Se você fosse muito rico e tivesse 73 anos aparentemente bem vividos. Se você fosse famoso a ponto de um cronista de província chamá-lo de “ícone da cultura popular”. Se você se visse obrigado a passar por um transplante de coração. Se alguém lhe sussurrasse que, por uns poucos milhões de haddads, era possível dar prioridade ao seu caso, isto é, colocá-lo em segundo lugar numa fila de transplantes cheia de outras pessoas necessitadas de um coração seminovo. Enfim, se você pudesse corromper para se salvar, o que você faria?
Calma. Não precisa responder agora. Pensa aí que enquanto isso eu fico aqui assobiando e olhando para o teto, fingindo desinteresse por todas as caras e bocas que você está fazendo diante desse dilema. Um dilemão do Faustão. Não precisa ter pressa. Procura bem no baú das suas bases morais, fuça nas lembranças do que um dia lhe disseram sacerdotes ou sábios. E confronta tudo isso com o simples prazer e privilégio de estar vivo, de sentir o pulmão se enchendo de ar e o coração batendo numa linda tarde de sol como a de hoje.
Pronto?
Depois de pensar muito e soltar um ou dois “ô loko, meu!” ao longo do processo, minha resposta continua sendo a mesma de antes: não corromperia para me salvar.

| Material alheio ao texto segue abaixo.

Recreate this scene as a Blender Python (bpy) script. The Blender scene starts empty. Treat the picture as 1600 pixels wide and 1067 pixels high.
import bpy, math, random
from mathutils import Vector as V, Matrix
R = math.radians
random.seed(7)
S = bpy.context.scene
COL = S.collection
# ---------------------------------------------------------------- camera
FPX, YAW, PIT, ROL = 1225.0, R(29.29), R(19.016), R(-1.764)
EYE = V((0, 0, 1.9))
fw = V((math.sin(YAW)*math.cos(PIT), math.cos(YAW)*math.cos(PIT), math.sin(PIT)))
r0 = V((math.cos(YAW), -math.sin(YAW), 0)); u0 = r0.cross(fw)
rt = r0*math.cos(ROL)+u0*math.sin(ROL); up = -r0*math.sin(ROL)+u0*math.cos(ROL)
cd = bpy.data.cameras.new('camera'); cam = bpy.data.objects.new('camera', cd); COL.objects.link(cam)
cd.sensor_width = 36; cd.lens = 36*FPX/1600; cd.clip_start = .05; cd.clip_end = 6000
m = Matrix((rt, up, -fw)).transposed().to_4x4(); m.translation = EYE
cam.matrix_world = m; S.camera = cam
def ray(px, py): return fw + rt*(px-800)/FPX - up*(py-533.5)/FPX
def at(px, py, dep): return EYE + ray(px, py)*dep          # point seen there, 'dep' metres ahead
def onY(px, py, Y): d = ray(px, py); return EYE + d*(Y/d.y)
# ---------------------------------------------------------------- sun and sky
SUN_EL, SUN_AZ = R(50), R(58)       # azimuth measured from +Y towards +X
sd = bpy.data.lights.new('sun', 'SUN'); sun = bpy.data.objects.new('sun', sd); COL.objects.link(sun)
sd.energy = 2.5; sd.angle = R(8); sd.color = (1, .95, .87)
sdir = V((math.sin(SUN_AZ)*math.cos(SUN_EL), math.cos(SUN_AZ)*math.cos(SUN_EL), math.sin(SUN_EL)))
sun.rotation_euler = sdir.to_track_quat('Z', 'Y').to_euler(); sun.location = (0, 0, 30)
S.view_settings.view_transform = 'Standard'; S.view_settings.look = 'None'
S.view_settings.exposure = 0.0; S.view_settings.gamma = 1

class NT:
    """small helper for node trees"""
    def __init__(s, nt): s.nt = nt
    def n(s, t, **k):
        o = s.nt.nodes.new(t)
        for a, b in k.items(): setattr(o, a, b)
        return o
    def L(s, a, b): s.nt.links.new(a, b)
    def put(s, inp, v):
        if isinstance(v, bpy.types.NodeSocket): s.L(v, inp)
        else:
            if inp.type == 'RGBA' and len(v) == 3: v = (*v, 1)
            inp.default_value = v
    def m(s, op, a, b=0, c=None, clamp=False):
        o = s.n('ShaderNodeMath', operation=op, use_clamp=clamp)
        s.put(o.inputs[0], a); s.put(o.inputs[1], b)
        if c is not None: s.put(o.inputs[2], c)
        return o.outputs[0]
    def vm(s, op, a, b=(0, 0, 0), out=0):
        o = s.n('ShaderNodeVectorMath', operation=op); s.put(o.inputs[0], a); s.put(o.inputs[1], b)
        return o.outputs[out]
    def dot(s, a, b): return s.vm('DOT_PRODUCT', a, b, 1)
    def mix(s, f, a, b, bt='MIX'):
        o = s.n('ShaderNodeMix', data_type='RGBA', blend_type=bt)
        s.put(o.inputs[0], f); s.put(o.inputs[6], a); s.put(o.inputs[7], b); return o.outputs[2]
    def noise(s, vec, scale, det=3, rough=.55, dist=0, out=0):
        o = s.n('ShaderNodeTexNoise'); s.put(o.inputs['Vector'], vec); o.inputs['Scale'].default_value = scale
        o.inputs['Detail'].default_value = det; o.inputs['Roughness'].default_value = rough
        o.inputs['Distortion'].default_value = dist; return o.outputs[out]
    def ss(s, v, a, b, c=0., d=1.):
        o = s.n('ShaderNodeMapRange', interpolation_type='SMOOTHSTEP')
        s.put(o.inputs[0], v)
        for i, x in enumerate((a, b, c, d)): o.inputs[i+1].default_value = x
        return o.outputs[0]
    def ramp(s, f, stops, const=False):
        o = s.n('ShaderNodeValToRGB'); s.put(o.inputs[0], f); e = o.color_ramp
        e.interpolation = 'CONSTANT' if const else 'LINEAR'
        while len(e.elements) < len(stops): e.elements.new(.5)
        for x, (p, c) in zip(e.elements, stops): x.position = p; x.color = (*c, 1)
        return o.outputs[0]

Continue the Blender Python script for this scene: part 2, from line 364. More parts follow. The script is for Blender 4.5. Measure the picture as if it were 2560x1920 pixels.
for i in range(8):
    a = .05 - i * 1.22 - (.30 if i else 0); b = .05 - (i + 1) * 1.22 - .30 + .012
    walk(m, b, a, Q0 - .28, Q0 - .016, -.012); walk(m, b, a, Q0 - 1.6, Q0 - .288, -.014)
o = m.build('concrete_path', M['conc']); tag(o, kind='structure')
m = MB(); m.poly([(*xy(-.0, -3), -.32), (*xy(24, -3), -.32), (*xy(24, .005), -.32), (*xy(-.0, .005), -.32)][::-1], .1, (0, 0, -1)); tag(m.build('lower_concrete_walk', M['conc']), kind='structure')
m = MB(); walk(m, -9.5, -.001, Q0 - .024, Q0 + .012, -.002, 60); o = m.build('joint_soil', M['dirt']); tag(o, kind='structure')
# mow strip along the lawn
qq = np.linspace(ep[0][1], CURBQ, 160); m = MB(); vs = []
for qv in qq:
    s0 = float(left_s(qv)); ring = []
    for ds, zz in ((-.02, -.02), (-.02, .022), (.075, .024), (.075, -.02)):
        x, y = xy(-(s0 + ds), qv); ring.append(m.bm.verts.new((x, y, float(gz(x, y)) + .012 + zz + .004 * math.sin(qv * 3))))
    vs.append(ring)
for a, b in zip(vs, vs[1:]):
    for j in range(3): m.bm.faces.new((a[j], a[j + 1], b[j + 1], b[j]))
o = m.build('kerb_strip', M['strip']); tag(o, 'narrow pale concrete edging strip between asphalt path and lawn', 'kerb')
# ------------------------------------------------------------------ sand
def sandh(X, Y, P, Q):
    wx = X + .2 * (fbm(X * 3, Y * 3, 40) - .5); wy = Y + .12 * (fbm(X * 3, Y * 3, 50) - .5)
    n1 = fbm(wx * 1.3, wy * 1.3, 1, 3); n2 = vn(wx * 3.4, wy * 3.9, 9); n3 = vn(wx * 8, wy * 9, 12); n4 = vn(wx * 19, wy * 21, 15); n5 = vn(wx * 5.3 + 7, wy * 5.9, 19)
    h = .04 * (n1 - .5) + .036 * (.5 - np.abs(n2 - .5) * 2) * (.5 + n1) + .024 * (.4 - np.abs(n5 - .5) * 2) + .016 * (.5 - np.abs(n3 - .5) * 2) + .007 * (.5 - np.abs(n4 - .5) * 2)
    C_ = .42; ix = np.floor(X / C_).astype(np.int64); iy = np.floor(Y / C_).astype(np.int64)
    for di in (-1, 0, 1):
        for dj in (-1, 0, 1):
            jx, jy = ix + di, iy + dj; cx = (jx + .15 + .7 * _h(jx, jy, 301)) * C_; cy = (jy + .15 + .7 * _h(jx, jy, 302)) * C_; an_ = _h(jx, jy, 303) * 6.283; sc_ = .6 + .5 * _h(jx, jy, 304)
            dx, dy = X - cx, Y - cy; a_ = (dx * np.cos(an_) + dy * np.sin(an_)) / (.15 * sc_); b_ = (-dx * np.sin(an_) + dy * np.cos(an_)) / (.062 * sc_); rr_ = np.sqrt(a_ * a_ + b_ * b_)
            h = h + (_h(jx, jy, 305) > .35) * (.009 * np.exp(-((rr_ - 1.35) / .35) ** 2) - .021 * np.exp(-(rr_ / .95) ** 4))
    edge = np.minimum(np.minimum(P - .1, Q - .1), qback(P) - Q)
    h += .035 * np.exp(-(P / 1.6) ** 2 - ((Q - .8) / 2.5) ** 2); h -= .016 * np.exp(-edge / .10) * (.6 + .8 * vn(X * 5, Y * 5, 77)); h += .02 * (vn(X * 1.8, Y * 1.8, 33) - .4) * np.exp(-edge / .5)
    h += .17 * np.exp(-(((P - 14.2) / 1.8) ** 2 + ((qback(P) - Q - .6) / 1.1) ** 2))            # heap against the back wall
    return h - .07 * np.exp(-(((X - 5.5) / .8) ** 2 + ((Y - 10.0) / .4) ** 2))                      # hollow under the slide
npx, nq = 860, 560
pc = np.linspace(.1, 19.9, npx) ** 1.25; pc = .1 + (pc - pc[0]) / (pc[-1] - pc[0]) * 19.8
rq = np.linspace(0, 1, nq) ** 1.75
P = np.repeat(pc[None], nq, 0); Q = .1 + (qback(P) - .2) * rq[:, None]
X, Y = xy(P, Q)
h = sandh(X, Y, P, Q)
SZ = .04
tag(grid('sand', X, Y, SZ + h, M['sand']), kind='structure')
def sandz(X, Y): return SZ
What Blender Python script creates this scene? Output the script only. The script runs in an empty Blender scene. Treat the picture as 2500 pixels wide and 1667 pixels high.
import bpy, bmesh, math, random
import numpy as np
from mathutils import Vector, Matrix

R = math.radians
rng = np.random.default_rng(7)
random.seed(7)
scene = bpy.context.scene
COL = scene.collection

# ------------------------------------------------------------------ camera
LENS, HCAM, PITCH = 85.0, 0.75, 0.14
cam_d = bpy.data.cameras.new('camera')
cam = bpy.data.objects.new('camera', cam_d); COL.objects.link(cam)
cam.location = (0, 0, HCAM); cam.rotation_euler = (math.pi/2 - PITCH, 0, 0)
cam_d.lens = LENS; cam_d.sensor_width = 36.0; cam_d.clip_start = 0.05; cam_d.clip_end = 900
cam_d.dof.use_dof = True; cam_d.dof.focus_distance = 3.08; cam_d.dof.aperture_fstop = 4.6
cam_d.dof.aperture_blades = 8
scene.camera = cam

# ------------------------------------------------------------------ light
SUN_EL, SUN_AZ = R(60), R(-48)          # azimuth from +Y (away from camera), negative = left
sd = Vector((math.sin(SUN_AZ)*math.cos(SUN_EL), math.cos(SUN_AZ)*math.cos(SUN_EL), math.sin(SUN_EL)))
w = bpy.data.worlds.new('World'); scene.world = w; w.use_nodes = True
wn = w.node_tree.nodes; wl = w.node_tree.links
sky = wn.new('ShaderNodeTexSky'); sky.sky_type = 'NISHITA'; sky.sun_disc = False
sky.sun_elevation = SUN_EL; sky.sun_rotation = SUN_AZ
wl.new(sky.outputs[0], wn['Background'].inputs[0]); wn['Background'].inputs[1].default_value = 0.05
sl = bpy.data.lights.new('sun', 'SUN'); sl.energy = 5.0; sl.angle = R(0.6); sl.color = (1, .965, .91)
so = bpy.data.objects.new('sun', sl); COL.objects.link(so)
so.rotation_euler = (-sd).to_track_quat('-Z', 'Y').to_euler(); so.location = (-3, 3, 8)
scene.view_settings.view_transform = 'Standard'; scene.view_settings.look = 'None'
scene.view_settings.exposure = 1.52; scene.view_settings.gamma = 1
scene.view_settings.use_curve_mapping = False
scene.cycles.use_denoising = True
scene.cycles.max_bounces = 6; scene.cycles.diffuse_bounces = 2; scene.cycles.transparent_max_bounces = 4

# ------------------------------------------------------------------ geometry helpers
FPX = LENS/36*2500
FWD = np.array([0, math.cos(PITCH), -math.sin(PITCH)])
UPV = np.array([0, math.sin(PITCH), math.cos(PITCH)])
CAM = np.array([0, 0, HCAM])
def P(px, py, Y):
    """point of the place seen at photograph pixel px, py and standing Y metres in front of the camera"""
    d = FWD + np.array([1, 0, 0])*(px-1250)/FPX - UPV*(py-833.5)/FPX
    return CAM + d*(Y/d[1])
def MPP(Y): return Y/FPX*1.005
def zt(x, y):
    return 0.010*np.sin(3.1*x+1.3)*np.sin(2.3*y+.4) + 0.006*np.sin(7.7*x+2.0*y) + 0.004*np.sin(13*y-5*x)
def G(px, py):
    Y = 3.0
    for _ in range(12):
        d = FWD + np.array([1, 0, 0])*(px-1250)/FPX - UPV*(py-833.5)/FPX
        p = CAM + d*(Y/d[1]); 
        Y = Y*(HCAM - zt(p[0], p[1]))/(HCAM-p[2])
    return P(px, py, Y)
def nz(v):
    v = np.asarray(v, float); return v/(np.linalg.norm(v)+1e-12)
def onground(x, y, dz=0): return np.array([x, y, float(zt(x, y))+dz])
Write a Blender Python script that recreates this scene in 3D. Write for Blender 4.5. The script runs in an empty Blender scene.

Não corromperia se fosse rico, famoso e tivesse 73 anos e continuaria não me corrompendo na condição de remediado, anônimo e com os 45 anos já começando a pesar sobre as costas.
É uma resposta que nasceu instintiva, baseada na noção natural do que é certo e errado, mas que agora vai receber o reforço de um versículo do Evangelho de S. Marcos (8:36): “Pois, de que adianta ao homem ganhar o mundo inteiro e perder a sua alma?”. Reconheço, porém, que se trata de uma resposta hipotética, sedimentada em bases morais e religiosas aplicadas a um exercício de imaginação. Na hora agá (toc, toc, toc) é possível que eu hesitasse.
Complicador
Em meio às discussões sobre o Dilemão do Faustão, surgiu logo um complicador que, sem querer abusar da sua paciência, mas já abusando, vou expor aqui. E se em vez de corromper para salvar a si mesmo você tivesse a oportunidade de corromper para salvar um ente querido? A esposa/marido. A mãe/pai. A filha/filho. O que você faria nessa situação?
Continuo firme em minha disposição de não corromper. Mas enquanto você pensa aí, aproveitarei para cometer a loucura de reproduzir as palavras do professor de comunicação (!) Pedro Burgos. Que, pelo Twitter, comentou a desconfiança em torno do transplante de coração de Fausto Silva e escreveu que:
“Ser cético é bom, claro. Mas o excesso de ceticismo vira facilmente cinismo. E uma sociedade que nunca acredita em boas intenções é uma sociedade que simplesmente não funciona. Engana-se quem acha que não há um custo alto para toda essa desconfiança”.